Predatory Priests, Silenced Victims: The Sexual Abuse Crisis and the Catholic Church

By Mary Gail Frawley-O’Dea; Virginia Goldner | Go to book overview

1
Introduction
The Catholic Sexual Abuse Crisis:
Gender, Sex, Power, and Discourse*

Virginia Goldner

The Reverend Ann Richards, who spent six years coordinating sexual misconduct cases involving Episcopal clergy, describes the priesthood as “a strenuous way of life.” A priest, she writes in her chapter for this volume, is “a numinous figure, representing God and all the energies associated with God in the religious tradition.” Such a role, she explains, “requires emotional strength, maturity, self-knowledge, tolerance of great ambiguity, and most important for the present topic … the ability to … hold boundaries.… [When] undertaken consciously, it can be very fulfilling and freeing.
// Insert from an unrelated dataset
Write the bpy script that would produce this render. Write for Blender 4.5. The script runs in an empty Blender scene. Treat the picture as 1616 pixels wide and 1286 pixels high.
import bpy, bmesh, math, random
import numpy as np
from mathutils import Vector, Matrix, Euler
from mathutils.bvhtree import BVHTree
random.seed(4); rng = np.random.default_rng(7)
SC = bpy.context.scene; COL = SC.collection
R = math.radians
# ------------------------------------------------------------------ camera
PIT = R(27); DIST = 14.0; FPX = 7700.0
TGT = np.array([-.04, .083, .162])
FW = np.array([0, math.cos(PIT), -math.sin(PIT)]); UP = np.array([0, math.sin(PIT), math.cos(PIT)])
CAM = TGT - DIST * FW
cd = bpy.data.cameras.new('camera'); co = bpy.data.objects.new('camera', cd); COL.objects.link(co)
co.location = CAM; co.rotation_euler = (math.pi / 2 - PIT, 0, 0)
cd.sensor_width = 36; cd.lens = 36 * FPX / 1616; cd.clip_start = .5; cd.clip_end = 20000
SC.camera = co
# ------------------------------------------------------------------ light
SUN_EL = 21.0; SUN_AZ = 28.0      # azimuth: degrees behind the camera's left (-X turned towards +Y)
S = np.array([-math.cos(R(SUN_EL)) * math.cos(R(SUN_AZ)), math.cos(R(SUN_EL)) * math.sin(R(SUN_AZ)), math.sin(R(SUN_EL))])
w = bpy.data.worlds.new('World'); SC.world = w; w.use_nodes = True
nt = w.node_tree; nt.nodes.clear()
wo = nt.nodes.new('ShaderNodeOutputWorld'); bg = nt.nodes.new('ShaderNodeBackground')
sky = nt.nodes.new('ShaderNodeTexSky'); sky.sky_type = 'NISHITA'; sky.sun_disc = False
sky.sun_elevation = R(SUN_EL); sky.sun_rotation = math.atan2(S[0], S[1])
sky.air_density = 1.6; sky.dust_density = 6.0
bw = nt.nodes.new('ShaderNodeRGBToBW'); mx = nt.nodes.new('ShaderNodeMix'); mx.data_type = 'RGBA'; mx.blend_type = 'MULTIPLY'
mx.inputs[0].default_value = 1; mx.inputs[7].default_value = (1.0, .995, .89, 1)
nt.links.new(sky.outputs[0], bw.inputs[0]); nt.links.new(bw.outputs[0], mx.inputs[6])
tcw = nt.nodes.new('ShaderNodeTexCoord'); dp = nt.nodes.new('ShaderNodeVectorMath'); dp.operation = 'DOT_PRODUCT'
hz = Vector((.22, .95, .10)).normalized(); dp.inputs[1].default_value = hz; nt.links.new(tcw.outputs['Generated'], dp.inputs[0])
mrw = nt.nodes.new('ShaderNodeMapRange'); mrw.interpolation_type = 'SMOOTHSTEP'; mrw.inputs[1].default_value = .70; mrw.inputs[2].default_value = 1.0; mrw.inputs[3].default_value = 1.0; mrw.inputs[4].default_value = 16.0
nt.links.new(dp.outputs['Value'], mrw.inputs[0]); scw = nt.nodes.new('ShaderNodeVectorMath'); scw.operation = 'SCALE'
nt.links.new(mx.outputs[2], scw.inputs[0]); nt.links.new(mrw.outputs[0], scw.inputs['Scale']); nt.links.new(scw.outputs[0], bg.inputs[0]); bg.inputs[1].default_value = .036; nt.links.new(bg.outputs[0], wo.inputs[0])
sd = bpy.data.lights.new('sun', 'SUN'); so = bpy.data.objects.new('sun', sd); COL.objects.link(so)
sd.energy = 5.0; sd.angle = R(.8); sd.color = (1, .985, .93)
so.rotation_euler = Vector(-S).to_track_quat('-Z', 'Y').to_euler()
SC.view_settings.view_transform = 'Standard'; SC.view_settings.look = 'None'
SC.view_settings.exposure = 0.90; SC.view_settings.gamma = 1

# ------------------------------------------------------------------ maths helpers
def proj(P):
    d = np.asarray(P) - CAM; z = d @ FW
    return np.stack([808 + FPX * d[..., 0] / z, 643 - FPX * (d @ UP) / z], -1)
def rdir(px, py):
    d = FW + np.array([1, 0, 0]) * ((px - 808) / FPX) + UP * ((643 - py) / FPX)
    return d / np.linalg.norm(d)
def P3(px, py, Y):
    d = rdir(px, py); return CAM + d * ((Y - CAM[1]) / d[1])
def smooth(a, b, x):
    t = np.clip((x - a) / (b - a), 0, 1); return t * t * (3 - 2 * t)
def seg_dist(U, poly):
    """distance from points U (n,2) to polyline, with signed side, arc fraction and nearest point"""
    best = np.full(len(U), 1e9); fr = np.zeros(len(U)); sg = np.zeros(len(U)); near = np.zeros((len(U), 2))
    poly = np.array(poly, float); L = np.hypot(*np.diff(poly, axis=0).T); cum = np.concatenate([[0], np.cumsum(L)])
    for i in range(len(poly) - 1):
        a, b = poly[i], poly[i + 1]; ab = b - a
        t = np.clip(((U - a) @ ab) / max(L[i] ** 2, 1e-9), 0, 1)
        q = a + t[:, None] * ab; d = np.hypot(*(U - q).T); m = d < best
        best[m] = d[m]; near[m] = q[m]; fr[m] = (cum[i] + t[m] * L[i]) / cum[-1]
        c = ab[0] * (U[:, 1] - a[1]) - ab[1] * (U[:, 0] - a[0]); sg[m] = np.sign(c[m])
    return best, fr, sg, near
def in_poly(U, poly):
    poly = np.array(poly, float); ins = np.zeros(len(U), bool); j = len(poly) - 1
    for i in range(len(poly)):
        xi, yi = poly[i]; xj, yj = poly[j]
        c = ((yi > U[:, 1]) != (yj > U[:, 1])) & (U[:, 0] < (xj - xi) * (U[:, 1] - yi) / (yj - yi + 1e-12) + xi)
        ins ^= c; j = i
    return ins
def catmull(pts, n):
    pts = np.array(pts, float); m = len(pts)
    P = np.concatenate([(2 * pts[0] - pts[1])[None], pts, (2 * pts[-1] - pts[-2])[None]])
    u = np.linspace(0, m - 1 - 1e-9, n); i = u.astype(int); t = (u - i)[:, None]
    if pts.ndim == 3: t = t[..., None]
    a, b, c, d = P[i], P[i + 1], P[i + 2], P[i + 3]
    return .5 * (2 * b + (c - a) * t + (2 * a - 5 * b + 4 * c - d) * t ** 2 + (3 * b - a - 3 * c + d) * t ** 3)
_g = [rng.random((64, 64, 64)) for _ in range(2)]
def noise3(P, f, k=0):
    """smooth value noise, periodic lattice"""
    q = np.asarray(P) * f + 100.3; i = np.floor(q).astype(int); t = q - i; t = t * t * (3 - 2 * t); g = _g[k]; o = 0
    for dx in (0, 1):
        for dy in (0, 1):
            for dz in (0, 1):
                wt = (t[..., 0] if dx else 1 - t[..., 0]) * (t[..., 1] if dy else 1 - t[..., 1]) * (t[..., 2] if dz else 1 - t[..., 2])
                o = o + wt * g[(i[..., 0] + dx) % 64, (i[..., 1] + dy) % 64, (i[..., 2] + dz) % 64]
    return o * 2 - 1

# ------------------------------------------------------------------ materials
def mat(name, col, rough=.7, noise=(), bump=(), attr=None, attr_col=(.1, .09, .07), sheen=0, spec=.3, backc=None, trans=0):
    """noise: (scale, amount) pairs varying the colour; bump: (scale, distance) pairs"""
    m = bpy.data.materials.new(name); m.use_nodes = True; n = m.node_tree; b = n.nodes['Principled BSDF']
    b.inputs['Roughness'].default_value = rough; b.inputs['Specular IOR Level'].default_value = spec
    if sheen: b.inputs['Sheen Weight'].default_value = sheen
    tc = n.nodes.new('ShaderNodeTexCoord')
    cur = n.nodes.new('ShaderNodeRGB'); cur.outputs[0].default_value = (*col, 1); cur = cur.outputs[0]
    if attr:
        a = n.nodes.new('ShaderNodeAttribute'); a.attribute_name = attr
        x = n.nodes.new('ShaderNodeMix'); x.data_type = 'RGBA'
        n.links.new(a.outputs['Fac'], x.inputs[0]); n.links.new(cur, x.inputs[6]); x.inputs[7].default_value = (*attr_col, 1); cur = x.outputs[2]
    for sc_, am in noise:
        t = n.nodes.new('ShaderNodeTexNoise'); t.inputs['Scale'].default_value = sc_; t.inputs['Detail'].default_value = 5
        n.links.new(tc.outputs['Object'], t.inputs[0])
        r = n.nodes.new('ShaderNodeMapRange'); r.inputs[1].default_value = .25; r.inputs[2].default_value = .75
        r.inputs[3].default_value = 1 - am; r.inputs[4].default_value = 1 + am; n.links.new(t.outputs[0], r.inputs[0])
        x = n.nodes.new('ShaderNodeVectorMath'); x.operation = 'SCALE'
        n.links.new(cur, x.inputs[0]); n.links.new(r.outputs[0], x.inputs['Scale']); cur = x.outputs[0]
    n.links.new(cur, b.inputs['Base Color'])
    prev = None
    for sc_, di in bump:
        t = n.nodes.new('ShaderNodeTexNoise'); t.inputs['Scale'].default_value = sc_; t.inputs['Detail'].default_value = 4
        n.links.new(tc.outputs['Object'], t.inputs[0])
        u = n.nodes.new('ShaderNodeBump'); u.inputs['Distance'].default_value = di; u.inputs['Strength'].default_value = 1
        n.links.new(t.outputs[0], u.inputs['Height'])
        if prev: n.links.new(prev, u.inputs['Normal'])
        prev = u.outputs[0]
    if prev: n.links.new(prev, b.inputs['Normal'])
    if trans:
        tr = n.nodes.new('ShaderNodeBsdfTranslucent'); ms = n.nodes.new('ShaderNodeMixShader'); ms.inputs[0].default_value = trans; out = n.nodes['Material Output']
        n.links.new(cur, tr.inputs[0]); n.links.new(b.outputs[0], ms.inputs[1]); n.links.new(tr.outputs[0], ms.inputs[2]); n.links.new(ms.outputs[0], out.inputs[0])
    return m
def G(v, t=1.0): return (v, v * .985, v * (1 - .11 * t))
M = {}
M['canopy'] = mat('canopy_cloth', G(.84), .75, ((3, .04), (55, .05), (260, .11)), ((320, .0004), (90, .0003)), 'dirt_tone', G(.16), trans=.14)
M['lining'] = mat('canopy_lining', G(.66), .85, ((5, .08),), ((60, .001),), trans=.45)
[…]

Blundered into, it can lead to great grief and emotional hurt to others, because the emotional strains of the job are usually great enough to threaten the maintenance of appropriate boundaries, at least occasionally.”

* Some of the chapters in this book (chaps. 5, 6, 9, 12, 16, and 16) are adapted from papers that appeared in the journal Studies in Gender and Sexuality (2004), as part of its special double issue devoted to the clergy sexual abuse scandal.